La drôle de crise : de Kaboul à Genève, 1979-1985
Il s’est passé beaucoup de choses dans les rapports Est-Ouest au cours des six dernières années. C’est à la description, à l’analyse et à la compréhension de ces événements que se sont livrés 10 experts du Centre d’études prospectives et d’informations internationales (CEPII) dans ce livre au curieux titre.
Les auteurs forment ce que Georges Sokoloff, animateur de l’équipe et présentateur du « collectif », appelle joliment une « amicale professionnelle ». La période étudiée a été jugée suffisamment riche pour la diviser par grands sujets. Encore fallait-il que cette analyse thématique fût replacée dans son cadre chronologique. « L’aide-mémoire » de Dominique Pianelli, anormalement relégué à la fin de l’ouvrage, est le premier texte qu’il faut lire, tant il est riche – il débute dès la mi-1975 –, bien présenté et utile. La lecture de ses quelque quarante pages rafraîchit, certes, la mémoire, mais aide surtout à la compréhension des chapitres spécialisés.
Ceux-ci sont de facture et d’inspiration diverses, chaque auteur ne cachant rien de ses préférences ni de ses convictions. Deux chapitres sont plus particulièrement politiques. Daniel Pineye relate l’invasion de l’Afghanistan, présente les « explications » de l’URSS et décrit ce qu’il appelle la « banalisation » qui pourrait bien n’être qu’un enlisement. Avec force, mais aussi retenue, George Mink traite de la Pologne qui lui paraît poser « la problématique du dépassement de Yalta ». Les autres chapitres ont, tous une connotation économique plus marquée. Chantai Beaucourt décrit minutieusement « l’arme alimentaire », non seulement pour faire l’historique de l’embargo mais aussi pour s’interroger sur son efficacité future. Grâce à Gérard Wild, on sait désormais tout – ou presque ? – sur « l’affaire du gazoduc ». Christian Lamoureux traite de l’enjeu technologique sous ses différents aspects, en insistant avec bonheur sur la rationalité des contrôles à l’exportation et sur les vicissitudes récentes entre alliés occidentaux.
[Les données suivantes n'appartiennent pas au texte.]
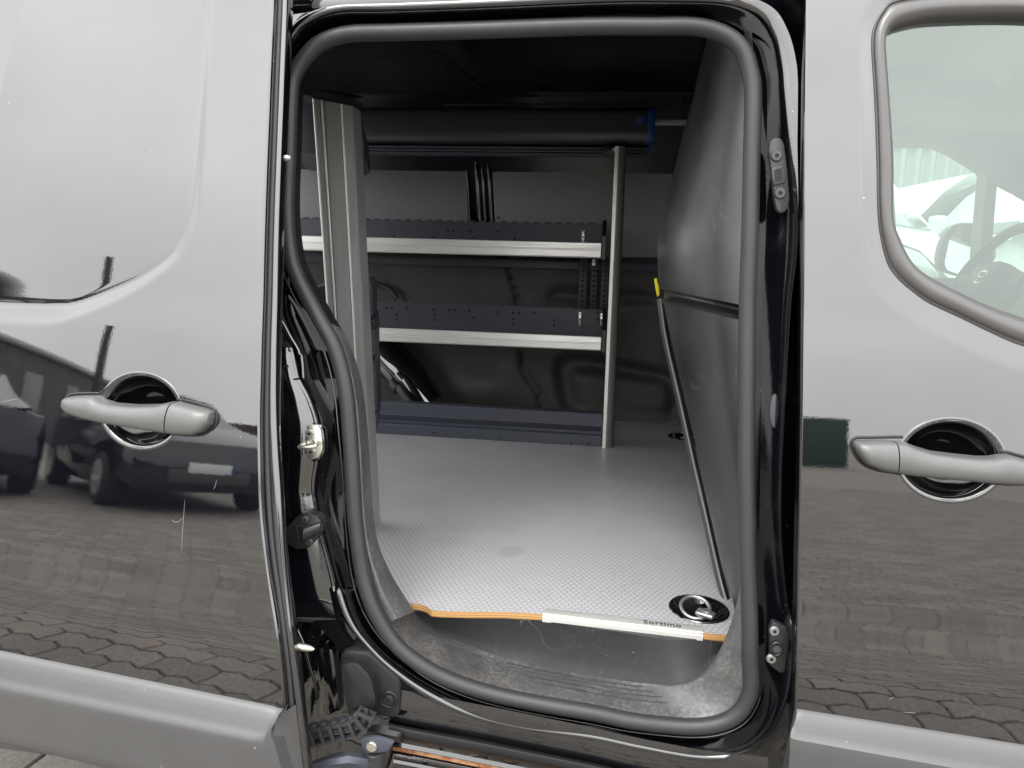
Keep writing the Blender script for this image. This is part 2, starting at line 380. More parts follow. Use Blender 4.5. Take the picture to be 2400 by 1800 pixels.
def add_box(bm, c, s, rot=None, bev=0., seg=2):
    r = bmesh.ops.create_cube(bm, size=1.0); vs = r['verts']
    mt = Matrix.Translation(Vector(c)) @ (rot.to_4x4() if rot else Matrix.Identity(4)) @ Matrix.Diagonal((*s, 1))
    bmesh.ops.transform(bm, matrix=mt, verts=vs)
    if bev:
        es = list({e for v in vs for e in v.link_edges})
        bmesh.ops.bevel(bm, geom=es, offset=bev, segments=seg, affect='EDGES', profile=.5)
def box(name, lo, hi, mat, parent=None, bev=.002, rot=None, seg=2):
    bm = bmesh.new(); c = [(a+b)/2 for a, b in zip(lo, hi)]; s = [abs(b-a) for a, b in zip(lo, hi)]
    add_box(bm, c, s, rot, bev, seg); return bm_obj(name, bm, mat, parent)
def frame_from(d):
    d = d.normalized(); up = Vector((0, 0, 1)) if abs(d.z) < .9 else Vector((0, 1, 0))
    a = d.cross(up).normalized(); return a, a.cross(d).normalized()
def add_cyl(bm, p0, p1, r0, r1=None, n=20, bev=0.):
    p0, p1 = Vector(p0), Vector(p1); r1 = r0 if r1 is None else r1
    a, b = frame_from(p1-p0)
    R0 = [bm.verts.new(p0+(a*math.cos(2*math.pi*k/n)+b*math.sin(2*math.pi*k/n))*r0) for k in range(n)]
    R1 = [bm.verts.new(p1+(a*math.cos(2*math.pi*k/n)+b*math.sin(2*math.pi*k/n))*r1) for k in range(n)]
    for k in range(n): bm.faces.new((R0[k], R0[(k+1) % n], R1[(k+1) % n], R1[k]))
    bm.faces.new(R0[::-1]); f = bm.faces.new(R1)
    if bev: bmesh.ops.bevel(bm, geom=list(f.edges), offset=bev, segments=3, affect='EDGES')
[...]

Dans les « mirages de la dette », Françoise Lemoine apporte les chiffres les plus récents, donc les plus fiables et montre avec éclat les « illusions sur la nouvelle frontière que ces marchés » (de l’Est) ont pu, un moment, – et peut-être encore aujourd’hui ? – faire miroiter. Les statistiques essentielles des échanges sont rappelées et commentées par Anita Tiraspolsky dans un chapitre qu’elle baptise non sans humour « le commerce malgré tout ». Enfin, dans un chapitre qu’il faudrait classer à part, Georges Sokoloff nous aide à comprendre ce qu’est « le temps des stratèges » (sous-entendu « soviétiques »).
L’ouvrage est préfacé par Hélène Carrère d’Encausse qui s’interroge sur les vraies motivations des Soviétiques. L’illustre préfacière, qui domine depuis déjà longtemps l’« establishment » français des rapports Est-Ouest, reprend à son compte la formule « le commerce malgré tout », bien qu’elle n’hésite pas à écrire que « la vraie nature de ces rapports est leur radical antagonisme ».
Faut-il alors parler de crise et, plus encore, de « drôle de crise » ? Drôle pour qui, pour quoi ? Le présentateur du livre n’apporte pas de réponse, sauf pour dire qu’il ne s’agissait là finalement que d’une « hypocrisie ». Il est vrai que, malgré les vicissitudes politiques, le commerce Est-Ouest n’a guère de raisons de se porter ni beaucoup plus mal, ni beaucoup mieux. Et Sokoloff a raison aussi de rappeler que « les sorties de Ronald Reagan contre l’empire du mal n’ont pas empêché les Américains de réaliser sur l’URSS un excédent commercial de 23 milliards de dollars pendant la crise ». Si le commerce Est-Ouest relève de la grande politique, comme le disait Aron, cela ne veut pas dire qu’il évolue comme elle. L’antagonisme idéologique et stratégique l’empêche de se situer très haut, mais la force des lobbies lui interdit de tomber trop bas. Nixon, dont l’anticommunisme n’a jamais été démenti, ne fut-il pas aussi le représentant de « pepsi-cola » à Moscou ?
Ce serait une erreur de tirer trop d’enseignements nouveaux d’une crise qui n’en fut pas une. Au reste, le livre n’a pas cette prétention ; il se borne, comme l’indique avec beaucoup d’honnêteté Sokoloff, « à rendre convenablement compte de ce qui s’est passé au cours des dernières années ». Il s’agit là d’une « ambition suffisante », mais, pourrait-on ajouter, également nécessaire, tant est grande la capacité d’oubli des démocraties.